Maintenant, bien sûr, le ministre que je suis doit relever un défi, celui de porter la parole de tous les citoyens, tous les professionnels, tous les experts et tous les élus locaux qui ont participé au Conseil national de la refondation, et de la traduire en actes. Il y a une première étape, demain, avec la restitution ; il en aura une seconde, la semaine prochaine, avec l'examen de la proposition de loi de la majorité présidentielle en séance publique. Fin mai, je présenterai le plan d'action concret et opérationnel, qui replacera dans une vision globale des mesures relevant de la loi et d'autres qui n'en relèvent pas. Enfin, à la fin de l'année, nous aurons rendez-vous avec les mesures de financement, dans le cadre de l'examen du projet de loi de financement de la sécurité sociale (PLFSS).

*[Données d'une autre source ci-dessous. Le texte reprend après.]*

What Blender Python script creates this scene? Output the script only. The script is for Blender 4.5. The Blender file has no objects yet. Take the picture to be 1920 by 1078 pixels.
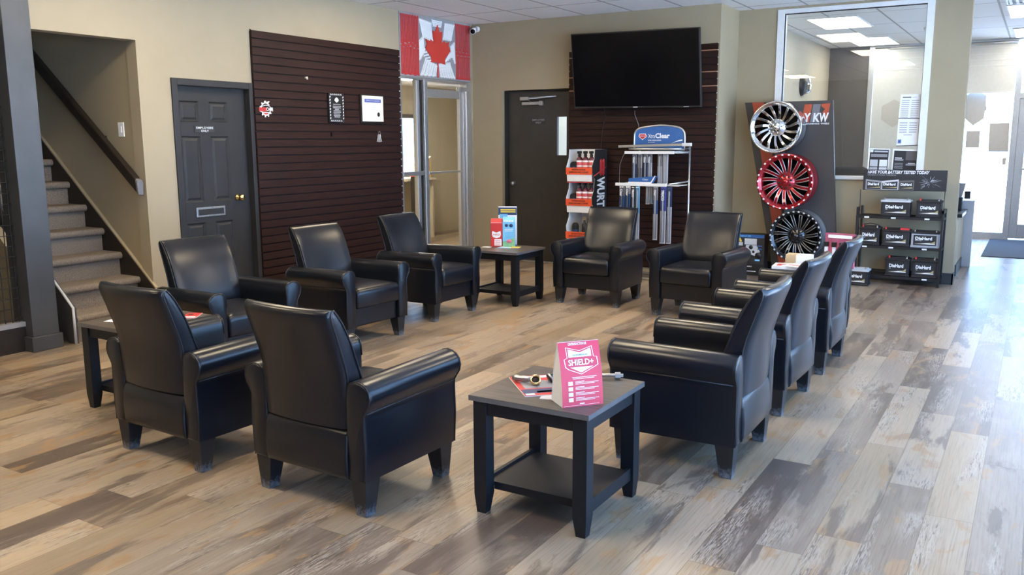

C'est l'ensemble de ces mesures qui constituent la réforme du grand âge dont je donne le coup d'envoi aujourd'hui. Cette réforme est attendue par tout un secteur, mais surtout par les Français. Je me tiens donc à votre disposition, pour répondre à vos questions sur cette perspective qui est bien celle qui nous permettra collectivement d'apporter une réponse aux enjeux dont nous discutons ce soir.